Questo se non contiamo che ad oggi vi è uno scarso interesse generale nell’investimento green che possa sviluppare tecnologie in grado di riadattare delle fibre naturali e sintetiche e che quindi permetta di riciclare indumenti e abiti.

Da quanto conferma anche Greenpeace ad oggi il riciclo del poliestere nell’industria della moda ha poco a che fare con la moda, in pochi infatti sanno che questo è lo stesso che avviene per il PET delle bottiglie in plastica. Con il suo rapporto Fashion at the Crossroads, Greenpeace, leader mondiale della salvaguardia ambientale del pianeta, evidenzia in modo chiaro ed evidente tutte le carenze e le falle di un sistema, quello tessile e dunque delle grandi marche, incapace, sostanzialmente di rendere conto della sua carenza di prospettive per un futuro adattato alla sostenibilità e che preveda la protezione degli spazi.

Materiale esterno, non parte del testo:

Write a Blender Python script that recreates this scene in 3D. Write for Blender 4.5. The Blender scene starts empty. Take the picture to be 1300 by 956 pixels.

Oltre a questo però segue anche una nota positiva soprattutto sotto la voce della campagna di “disintossicazione” Detox, portata avanti da Greenpeace che ha coinvolto più di 80 marchi internazionalmente riconosciuti nel settore fashion, tra cui c’è da sottolineare, 50 produzioni made in Italy.

Insomma la strada è tutta in salita, ma almeno le basi per essa sembrano essere state tracciate.